29. Religion / C. Spiritual Disciplines / 2. Taoism
Go with the flow, and be one with the void of Heaven [Zhuangzi (Chuang Tzu)]
     Full Idea: Don't struggle, go with the flow, and you will find yourself at one with the vastness of the void of Heaven.
     From: Zhuangzi (Chuang Tzu) (The Book of Chuang Tzu [c.329 BCE], Ch.6)
     A reaction: Ugh. I've got all eternity to do that. The underlying assumption of Taoism seems to be that it is better not to have been born, and if you are thus unfortunate, you should try to pretend that it never happened. Much too negative for my taste.

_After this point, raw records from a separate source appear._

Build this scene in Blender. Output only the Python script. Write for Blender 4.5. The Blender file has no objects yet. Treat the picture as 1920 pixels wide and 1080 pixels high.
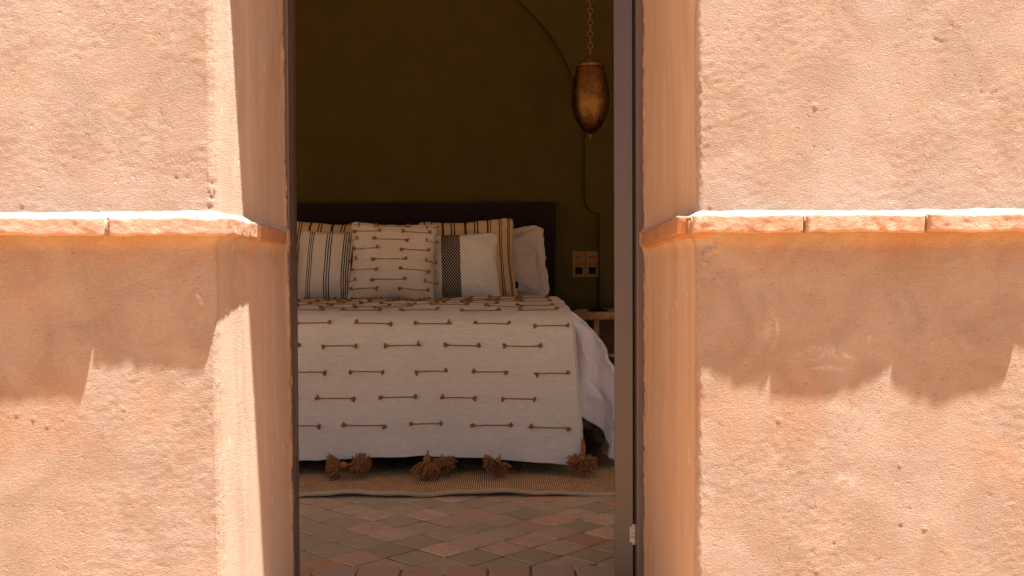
import bpy, bmesh, math, random
import numpy as np
from mathutils import Vector, Matrix, Euler

random.seed(7)
sc = bpy.context.scene
R = math.radians

# ------------------------------------------------------------------ camera, sky, sun, exposure
EYE = 0.85
cam_d = bpy.data.cameras.new("camera")
cam = bpy.data.objects.new("camera", cam_d)
sc.collection.objects.link(cam)
sc.camera = cam
cam_d.sensor_width = 36.0
cam_d.lens = 36.0
cam_d.clip_start = 0.05
cam_d.clip_end = 2000
cam.location = (0, 0, EYE)
_rot = (Matrix.Rotation(R(-0.45), 4, 'Z') @ Matrix.Rotation(R(90 - 1.19), 4, 'X') @ Matrix.Rotation(R(-0.22), 4, 'Z'))
cam.rotation_euler = _rot.to_euler()

SUN = Vector((0.190, -0.137, 1.0)).normalized()          # towards the sun
elev = math.asin(SUN.z)
azim = math.atan2(SUN.x, SUN.y)
world = bpy.data.worlds.new("World")
sc.world = world
world.use_nodes = True
wn = world.node_tree.nodes
wl = world.node_tree.links
sky = wn.new('ShaderNodeTexSky')
sky.sky_type = 'NISHITA'
sky.sun_disc = False
sky.sun_elevation = elev
sky.sun_rotation = azim
sky.air_density = 1.0
sky.dust_density = 1.5
wl.new(sky.outputs[0], wn['Background'].inputs[0])
wn['Background'].inputs[1].default_value = 0.05
sun_d = bpy.data.lights.new("sun", 'SUN')
sun_d.energy = 5.0
sun_d.angle = R(0.75)
sun_d.color = (1.0, 0.97, 0.92)
sun = bpy.data.objects.new("sun", sun_d)
sun.rotation_euler = (-SUN).to_track_quat('-Z', 'Y').to_euler()
sun.location = SUN * 20
sc.collection.objects.link(sun)
sc.view_settings.view_transform = 'Standard'
sc.view_settings.look = 'None'
sc.view_settings.gamma = 1.0
sc.view_settings.use_curve_mapping = False
sc.view_settings.exposure = 2.12
sc.render.engine = 'CYCLES'
sc.cycles.max_bounces = 14
sc.cycles.diffuse_bounces = 9
sc.cycles.glossy_bounces = 4
sc.cycles.use_denoising = True
sc.cycles.caustics_reflective = False
sc.cycles.caustics_refractive = False
sc.cycles.sample_clamp_indirect = 6.0

# ------------------------------------------------------------------ numpy noise
def _hash(ix, iy, seed):
    h = (ix.astype(np.int64) * 374761393 + iy.astype(np.int64) * 668265263 + seed * 1274126177) & 0xffffffff
    h = ((h ^ (h >> 13)) * 1274126177) & 0xffffffff
    h = h ^ (h >> 16)
    return (h & 0xffff) / 65535.0 * 2 - 1

def vnoise(x, y, seed=0):
    ix = np.floor(x); iy = np.floor(y)
    fx = x - ix; fy = y - iy
    fx = fx * fx * fx * (fx * (fx * 6 - 15) + 10)
    fy = fy * fy * fy * (fy * (fy * 6 - 15) + 10)
    a = _hash(ix, iy, seed); b = _hash(ix + 1, iy, seed)
    c = _hash(ix, iy + 1, seed); d = _hash(ix + 1, iy + 1, seed)
    return (a * (1 - fx) + b * fx) * (1 - fy) + (c * (1 - fx) + d * fx) * fy

def fbm(x, y, seed=0, octaves=4, gain=0.5):
    x = np.asarray(x, float); y = np.asarray(y, float)
    t = np.zeros(np.broadcast(x, y).shape); amp = 1.0
    for o in range(octaves):
        t = t + amp * vnoise(x * 2 ** o + 17.3 * o, y * 2 ** o - 9.1 * o, seed + o * 31)
        amp *= gain
    return t

def sstep(a, b, x):
    t = np.clip((x - a) / (b - a), 0, 1)
    return t * t * (3 - 2 * t)

# ------------------------------------------------------------------ object helpers
col = sc.collection

def tag(o, label=None, cat=None, group=None, kind=None):
    if label: o['label'] = label
    if cat: o['category'] = cat
    if group: o['group'] = group
    if kind: o['kind'] = kind
    return o

def link(name, me, m=None, parent=None, smooth=False):
    o = bpy.data.objects.new(name, me)
    col.objects.link(o)
    if m is not None and len(me.materials) == 0:
        me.materials.append(m)
    if parent is not None:
        o.parent = parent
    if smooth:
        me.polygons.foreach_set('use_smooth', [True] * len(me.polygons))
    return o

def empty(name, loc=(0, 0, 0), rot=(0, 0, 0)):
    o = bpy.data.objects.new(name, None)
    col.objects.link(o)
    o.location = loc
    o.rotation_euler = rot
    o.empty_display_size = 0.1
    return o

def mesh_np(name, V, F, uv=None, colors=None):
    """V (n,3), F (m,4) or list of faces"""
    me = bpy.data.meshes.new(name)
    if isinstance(F, np.ndarray):
        n = len(F); k = F.shape[1]
        me.vertices.add(len(V)); me.vertices.foreach_set('co', np.asarray(V, np.float32).ravel())
        me.loops.add(n * k); me.loops.foreach_set('vertex_index', F.astype(np.int32).ravel())
        me.polygons.add(n); me.polygons.foreach_set('loop_start', np.arange(0, n * k, k, dtype=np.int32))
        me.update(calc_edges=True)
    else:
        me.from_pydata([tuple(v) for v in V], [], F)
    if uv is not None:
        lay = me.uv_layers.new(name='UVMap')
        idx = np.empty(len(me.loops), np.int32); me.loops.foreach_get('vertex_index', idx)
        lay.data.foreach_set('uv', np.asarray(uv, np.float32)[idx].ravel())
    if colors is not None:
        for nm, arr in colors.items():
            a = me.color_attributes.new(nm, 'FLOAT_COLOR', 'POINT')
            c = np.ones((len(V), 4), np.float32); c[:, :3] = arr
            a.data.foreach_set('color', c.ravel())
    me.validate()
    return me

def grid_faces(nu, nv, closed_u=False, flip=False):
    """vertex index = i*nv + j , i in nu, j in nv"""
    i = np.arange(nu if closed_u else nu - 1); j = np.arange(nv - 1)
    I, J = np.meshgrid(i, j, indexing='ij')
    I2 = (I + 1) % nu
    F = np.stack([I * nv + J, I2 * nv + J, I2 * nv + J + 1, I * nv + J + 1], -1).reshape(-1, 4)
    if flip: F = F[:, ::-1]
    return F

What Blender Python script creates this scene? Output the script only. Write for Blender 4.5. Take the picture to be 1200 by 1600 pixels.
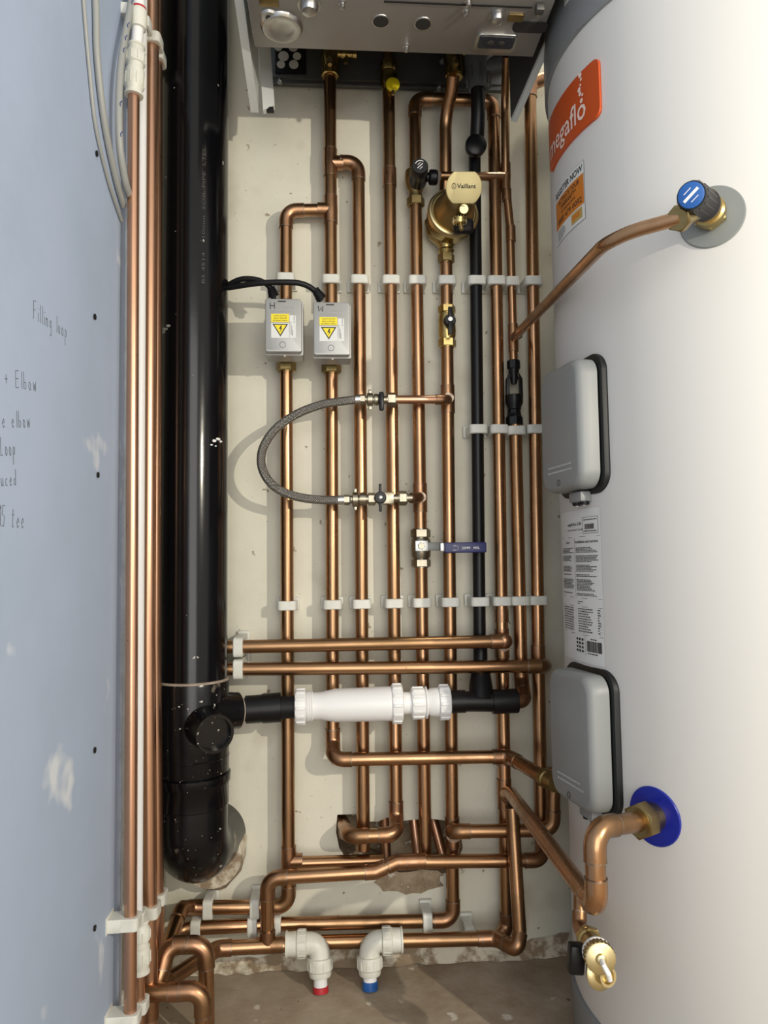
import bpy, bmesh, math, random
from mathutils import Vector, Matrix
random.seed(7)
V3 = Vector
for o in list(bpy.data.objects): bpy.data.objects.remove(o)
S = bpy.context.scene
COL = S.collection
# ---------------------------------------------------------------- camera
CAM = V3((0, -1.30, .675)); FPX = 1150.0
psi, th, rho = math.radians(4), math.radians(4), .013
FW = V3((math.sin(psi)*math.cos(th), math.cos(psi)*math.cos(th), math.sin(th)))
r0 = V3((math.cos(psi), -math.sin(psi), 0)); u0 = r0.cross(FW)
RT = r0*math.cos(rho)-u0*math.sin(rho); UP = u0*math.cos(rho)+r0*math.sin(rho)
cd = bpy.data.cameras.new('camera'); cam = bpy.data.objects.new('camera', cd); COL.objects.link(cam)
cam.matrix_world = Matrix(((RT.x, UP.x, -FW.x, CAM.x), (RT.y, UP.y, -FW.y, CAM.y), (RT.z, UP.z, -FW.z, CAM.z), (0, 0, 0, 1)))
cd.sensor_fit = 'VERTICAL'; cd.sensor_height = 36; cd.lens = FPX/1600*36; cd.clip_start = .01
S.camera = cam
# ---------------------------------------------------------------- world, lights, exposure
W = bpy.data.worlds.new('world'); S.world = W; W.use_nodes = True
bg = W.node_tree.nodes['Background']; bg.inputs[0].default_value = (1, .97, .91, 1); bg.inputs[1].default_value = .48
def light(name, kind, loc, power, col, size=.02, look=None, sy=None):
    d = bpy.data.lights.new(name, kind); d.energy = power; d.color = col
    if kind == 'AREA':
        d.shape = 'RECTANGLE'; d.size = size; d.size_y = sy or size
    else: d.shadow_soft_size = size
    o = bpy.data.objects.new(name, d); COL.objects.link(o); o.location = loc
    if look is not None: o.rotation_euler = (V3(look)-V3(loc)).to_track_quat('-Z', 'Y').to_euler()
    return o
light('work_lamp', 'POINT', (1.13, -1.82, 1.14), 48, (1, .92, .76), .012)
light('doorway_daylight', 'AREA', (-.12, -3.5, .95), 41, (1, .98, .93), 2.6, (0, 0, .8), 2.4)
light('ceiling_lamp', 'POINT', (.52, -.22, 2.30), 13, (1, .93, .74), .04)
S.view_settings.view_transform = 'Standard'; S.view_settings.look = 'None'
S.view_settings.gamma = 1; S.view_settings.use_curve_mapping = False
S.view_settings.exposure = 0.72
# ---------------------------------------------------------------- geometry helpers
def ray(px, py): return FW + RT*((px-600)/FPX) + UP*((800-py)/FPX)
def at(px, py, Y): d = ray(px, py); return CAM + d*((Y-CAM.y)/d.y)
def atx(px, py, X): d = ray(px, py); return CAM + d*((X-CAM.x)/d.x)
def atz(px, py, Z): d = ray(px, py); return CAM + d*((Z-CAM.z)/d.z)
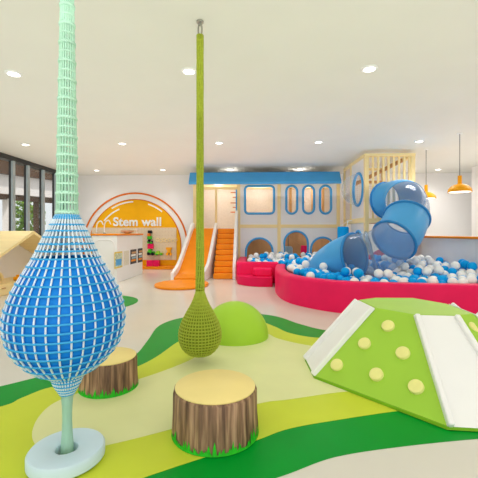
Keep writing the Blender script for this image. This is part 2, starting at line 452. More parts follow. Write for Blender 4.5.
# ------------------------------------------------------------------ climbing hill
hl = thing('climbing_hill', 'lime green faceted climbing hill with cream holds and white slides', 'climbing hill', (1.4, 3.0, .006))
HO = (-.004, -.037)
HT = [(x+HO[0], y+HO[1]) for x, y in [(.961, 3.268), (.994, 2.921), (1.182, 2.712), (1.486, 2.691), (1.63, 2.74), (1.64, 3.12), (1.478, 3.38), (1.14, 3.377)]]
HB = [(x+HO[0], y+HO[1]) for x, y in [(.458, 3.108), (.471, 2.733), (1.085, 2.066), (1.512, 2.034), (2.12, 2.50), (2.26, 3.2), (1.75, 3.95), (.9, 3.9)]]
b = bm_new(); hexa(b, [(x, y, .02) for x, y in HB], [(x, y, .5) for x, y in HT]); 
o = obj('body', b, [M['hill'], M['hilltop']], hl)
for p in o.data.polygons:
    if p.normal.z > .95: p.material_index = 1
b = bm_new(); cxm, cym = 1.4, 2.95
hexa(b, [(cxm+(x-cxm)*1.012, cym+(y-cym)*1.012, .006) for x, y in HB], [(cxm+(x-cxm)*1.008, cym+(y-cym)*1.008, .022) for x, y in HB]); obj('base_slab', b, M['hilld'], hl)
def face_n(p, q, r):
    n = (Vector(q)-Vector(p)).cross(Vector(r)-Vector(p)).normalized()
    return n if n.z > 0 else -n
def V3(p, z): return Vector((p[0], p[1], z))
def ramp(BL, BR, TL, TR, name='slide'):
    TL = TL.lerp(BL, .045); TR = TR.lerp(BR, .045)
    n = face_n(BL, BR, TL); s = (BR-BL).normalized()
    up = ((TL+TR)/2-(BL+BR)/2).normalized()
    b = bm_new(); o = up*.01
    hexa(b, [BL+n*.004-o*0, BR+n*.004, TR+n*.004+o, TL+n*.004+o], [BL+n*.014, BR+n*.014, TR+n*.014+o*2, TL+n*.014+o*2])
    r = obj(name, b, M['white'], hl, bevel=.004)
    for a, q, sg in ((BL, TL, 1), (BR, TR, -1)):
        d = (q-a).normalized(); w = s*sg*.036; e = q+d*.008
        b = bm_new(); hexa(b, [a+n*.002, a+w+n*.002, e+w+n*.002, e+n*.002], [a+n*.046, a+w+n*.046, e+w+n*.046, e+n*.046])
        obj('side_rail', b, M['white'], r, bevel=.009)
    return r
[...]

Fish forget about each other in the pond and forget each other in the Tao [Zhuangzi (Chuang Tzu)]
     Full Idea: Fish forget about each other in the pond and forget each other in the Tao.
     From: Zhuangzi (Chuang Tzu) (The Book of Chuang Tzu [c.329 BCE], Ch.6)
     A reaction: Strikingly different from Christianity. No wonder Europeans used to describe orientals as 'enigmatic'; the faces of Taoists presumably express indifference. Not for me, I'm afraid. I identify with my fellow humans, because of our shared predicaments.